We automatically identify and group questions that were asked during a call, according to each side of the call. The purple tag shows the number of questions asked by your side of the call. The pink tag shows the other side. Click on a label to see the specific questions that were detected. Click on a snippet to go to that moment in the call.

Trackers

Trackers identify when important words, phrases or concepts are mentioned in a call, allowing you to surface the parts of your conversations that matter most. Once a tracker is set up, we automatically detect if it’s mentioned in the call, and show when it appears.

Click on any tracker label to see the snippet where the tracker was detected. Click on a snippet to go to that moment in the call.

Filler words

Filler words are words that don't add value to a conversation, and are used excessively by the host. The ones we look for in calls are "meaningless" words that people use in conversation instead of pausing or hesitating when they speak.

We don't have solid evidence for the effect of these words on the call outcome, but it's important to be mindful of them. We only highlight the these words when they are used excessively by the call host.

How it works

Before highlighting filler words, Gong considers the use of the word and takes into account:

  • How often the filler word is said in the call

  • How much more frequently it's said relative to its general prevalence in the language

We consider both the absolute and relative prevalence of a term, and only highlight terms that pass a threshold based on our formula. For example:

  1. People rarely use the term "at the end of the day". If someone uses it twice as often as other people, it would hardly be noticeable. However, if someone uses it 10 times more than other people, it would be noticed, and we'll mark it as a filler word in a call.

  2. People often use "like" as a filler word. If someone uses it twice as often as other people, it will be very noticeable.

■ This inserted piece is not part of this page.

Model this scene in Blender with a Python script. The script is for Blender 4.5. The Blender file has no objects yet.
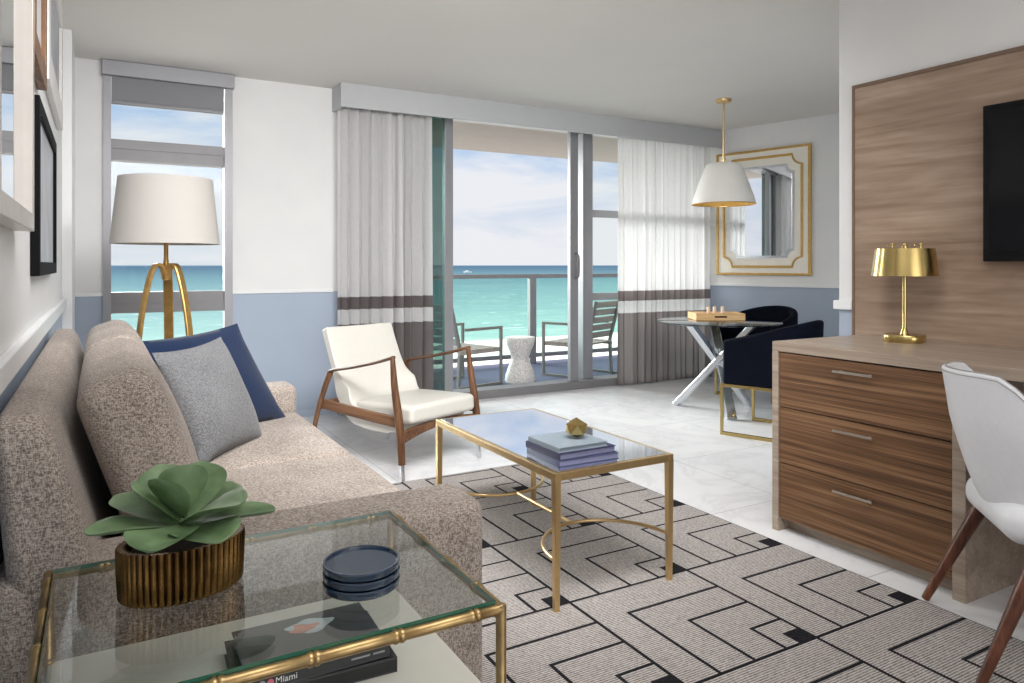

There are the filler words we detect:

actually

as you can see

at the end of the day

basically

believe me

cool

great

I mean

kind of

know what I mean

like

OK

okay

or something

perfect

right

so

sort of

you know

well

seriously

totally

clearly

literally

I see

you see

what do you call it

Um, uhh, and hmm are vocalized pauses, not filler words. We identify them in calls in order to improve transcript readability by omitting them, but we don't highlight them as filler words.